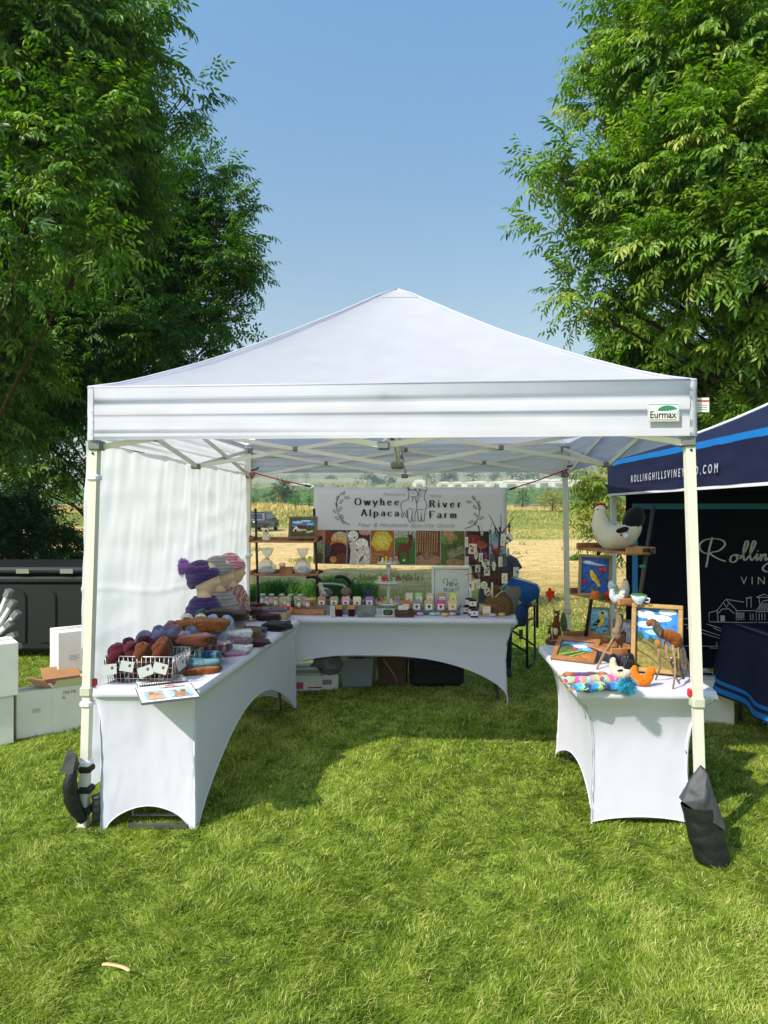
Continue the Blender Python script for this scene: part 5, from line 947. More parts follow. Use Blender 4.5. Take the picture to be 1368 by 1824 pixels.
for i, (lb, px, py, sz, col, z) in enumerate([('pink knitted mitten at the bottom of the white and mauve stack', 415, 1170, (.12, .12, .022), 'c48aa8', .012), ('white knitted mitten, lower one of the stack beside the white pompom', 421, 1168, (.15, .12, .032), 'd6d6d6', .035), ('mauve knitted mitten between two white ones', 416, 1164, (.19, .14, .03), '7c6470', .064), ('white knitted mitten on top of the mauve one', 418, 1158, (.18, .12, .036), 'dcdcdc', .096)]):
    c = G(px, py, TZ); pil(lb, 'mitten', 'knit_mitten', (c.x, c.y + .07, TZ + z), sz, R(10), knit('m%d' % i, col), 30 + i, group='stack of mittens')
c = G(377, 1160, TZ); mb = MB(); mb.ell((0, 0, .045), .03, felt('w', 'd9d9d9'), n=10, m=7); fluff(mb, (0, 0, .045), .058, 900, felt('w', 'd9d9d9'), 1); mb.build('pompom', None, None, 'fluffy white pompom beside the white and mauve mittens', 'pompom', loc=(c.x, c.y, TZ + .02))
# spiral photo book
a, b_, c_, = G(252, 1253, TZ + .012), G(356, 1241, TZ + .012), G(391, 1192, TZ + .012); bk = thing('photo_book', 'open spiral photo calendar with alpaca pictures hanging over the table edge', 'book', a); Tk = frameT((0, 0, .0), b_ - a, c_ - b_); bw = (b_ - a).length; bl2 = (c_ - b_).length
mb = MB(); T2 = Tk @ Matrix.Translation((bw / 2, bl2 * .28, -.006)); mb.add([T2 @ Vector((x * bw / 2, y * bl2 * .275, z * .005)) for x in (-1, 1) for y in (-1, 1) for z in (-1, 1)], [(0, 1, 3, 2), (4, 6, 7, 5), (0, 4, 5, 1), (2, 3, 7, 6), (0, 2, 6, 4), (1, 5, 7, 3)], flat('6d6a70')); mb.build('cover', None, bk)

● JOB
Reproduce all of the material above word for word. Omit the pictures.

● WRITTEN RESPONSE
Continue the Blender Python script for this scene: part 5, from line 947. More parts follow. Use Blender 4.5. Take the picture to be 1368 by 1824 pixels.
for i, (lb, px, py, sz, col, z) in enumerate([('pink knitted mitten at the bottom of the white and mauve stack', 415, 1170, (.12, .12, .022), 'c48aa8', .012), ('white knitted mitten, lower one of the stack beside the white pompom', 421, 1168, (.15, .12, .032), 'd6d6d6', .035), ('mauve knitted mitten between two white ones', 416, 1164, (.19, .14, .03), '7c6470', .064), ('white knitted mitten on top of the mauve one', 418, 1158, (.18, .12, .036), 'dcdcdc', .096)]):
    c = G(px, py, TZ); pil(lb, 'mitten', 'knit_mitten', (c.x, c.y + .07, TZ + z), sz, R(10), knit('m%d' % i, col), 30 + i, group='stack of mittens')
c = G(377, 1160, TZ); mb = MB(); mb.ell((0, 0, .045), .03, felt('w', 'd9d9d9'), n=10, m=7); fluff(mb, (0, 0, .045), .058, 900, felt('w', 'd9d9d9'), 1); mb.build('pompom', None, None, 'fluffy white pompom beside the white and mauve mittens', 'pompom', loc=(c.x, c.y, TZ + .02))
# spiral photo book
a, b_, c_, = G(252, 1253, TZ + .012), G(356, 1241, TZ + .012), G(391, 1192, TZ + .012); bk = thing('photo_book', 'open spiral photo calendar with alpaca pictures hanging over the table edge', 'book', a); Tk = frameT((0, 0, .0), b_ - a, c_ - b_); bw = (b_ - a).length; bl2 = (c_ - b_).length
mb = MB(); T2 = Tk @ Matrix.Translation((bw / 2, bl2 * .28, -.006)); mb.add([T2 @ Vector((x * bw / 2, y * bl2 * .275, z * .005)) for x in (-1, 1) for y in (-1, 1) for z in (-1, 1)], [(0, 1, 3, 2), (4, 6, 7, 5), (0, 4, 5, 1), (2, 3, 7, 6), (0, 2, 6, 4), (1, 5, 7, 3)], flat('6d6a70')); mb.build('cover', None, bk)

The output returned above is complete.